Some years later, during his election campaign, Barack Obama agreed, albeit in more judicious terms. Once elected, President Obama made his first act in office the promise to close Guantanamo Bay, and begin to erase its stain.

Until now. The same president has signed an executive order reinstating commissions, and legalising indefinite detention without charge. Indeed, in one critical aspect, the new regime is even worse than the old: instead of an annual review of a prisoner's status, Obama decrees that reconsideration is required only every four years.

Some 172 unfortunate detainees are left in Guantanamo, among them several represented by Reprieve. Most of our clients have been cleared for release by the US authorities, some for several years, but they are unable to leave, because they fear torture or imprisonment in their native countries. Obama's proposal enshrines their limbo in law.

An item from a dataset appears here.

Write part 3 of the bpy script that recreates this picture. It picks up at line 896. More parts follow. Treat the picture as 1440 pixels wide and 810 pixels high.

Others will inevitably face the new military procedures – which mirror the Bush administration commissions in every relevant respect. The military courts will still be gerrymandered. Everyone will be charged retroactively with offences that simply did not exist in the law of war before the Bush administration made them up. Coerced evidence will be admitted – indeed, the sole reason to deny a prisoner the right to a proper court is to cover up the crimes committed against him.

More now than ever, Western governments are encouraging countries we deem to be "less developed" to embrace democracy and the rule of law. Yet if Colonel Gaddafi selects a small Mediterranean island to imprison those he identifies as al-Qa'ida terrorists, and denies them legal rights, where will we find the moral high ground from which to complain?